African, Caribbean, and Latin American states delivered powerful speeches at this year’s observance. Ghana’s president, speaking on behalf of the African group, described the initiative as “a route to healing and reparative justice” for enslavement legacies “beyond symbolic acknowledgment and toward institutional accountability.” It reflects longstanding advocacy by African and Caribbean states and civil society.
The resolution calls for restitution of looted cultural property, formal apologies, and consideration of compensation and other reparatory measures, framing these as necessary steps to address contemporary inequalities linked to slavery, colonialism, and systemic racism. It describes the trafficking of enslaved Africans and the racialized chattel enslavement of Africans as the “gravest crime against humanity.”
The resolution passed with 123 votes in favor. The United States, Israel, and Argentina voted no and 52 states abstained, including the United Kingdom, Canada, and all European Union member states, including Spain.
The US delegation’s justifications for its vote against the resolution included claims that the resolution narrowly focused on Western states’ responsibility and suggested that the claims of compensation were “an attempt to reallocate modern resources to people and nations who are distantly related to the historical victims.”

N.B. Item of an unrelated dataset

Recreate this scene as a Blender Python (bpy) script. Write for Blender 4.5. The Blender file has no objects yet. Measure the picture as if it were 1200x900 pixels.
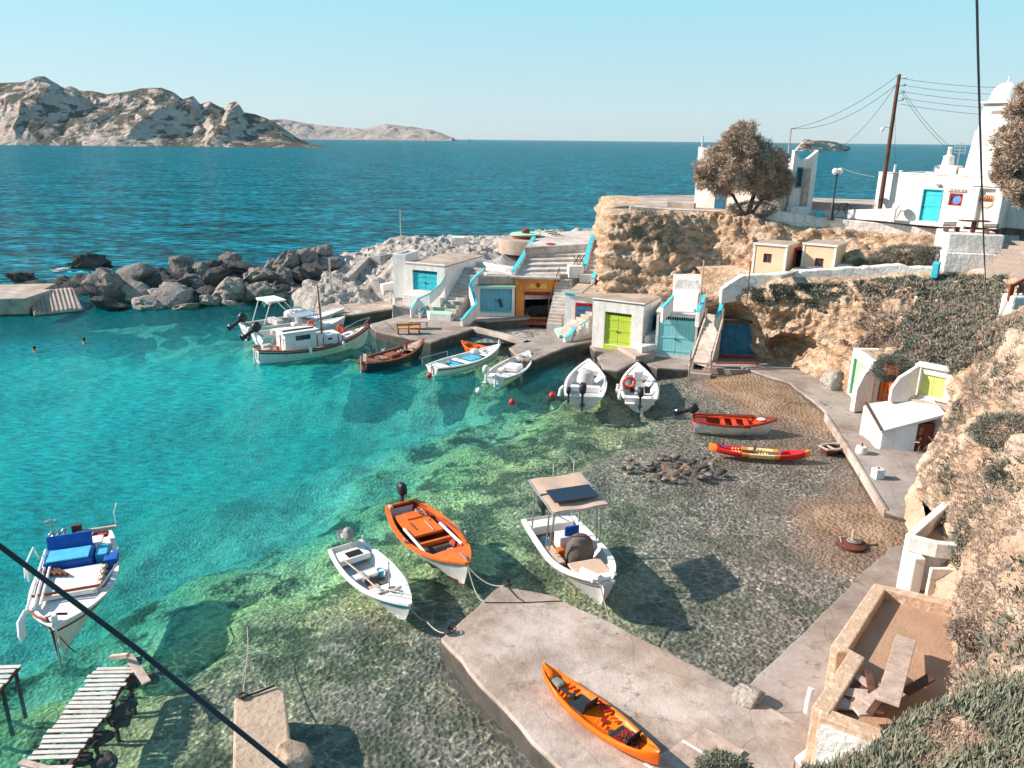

Historically, states like the UK chose to compensate former owners of enslaved people—not the enslaved people themselves—based on allegations that they had “lost” property after the abolition of chattel enslavement.
The abstentions from the UK and EU member states were expected, even if unjustified, given European states’ role in colonial-era atrocities and their lasting impacts. While calling the slave trade an “unparalleled tragedy,” they, like the US, question the legal basis for reparations, contending that colonial-era atrocities predated modern international law.
There is growing recognition of reparations for historical and ongoing injustices, including reports of the UN High Commissioner for Human Rights and the 2001 Durban Declaration and Programme of Action, a comprehensive UN blueprint to combat systemic racism, which explicitly acknowledges slavery and the slave trade as crimes against humanity and calls for remedies and reparatory justice.
The vote underscores a continuing divide between Global South countries experiencing enduring consequences of colonial atrocities, enslavement, and the slave trade, and many Global North countries unwilling to take responsibility and to take actions.
The legacy of enslavement remains a living structural injustice, with a global majority, including civil society in Europe and US, increasingly calling for meaningful repair rather than symbolic recognition alone.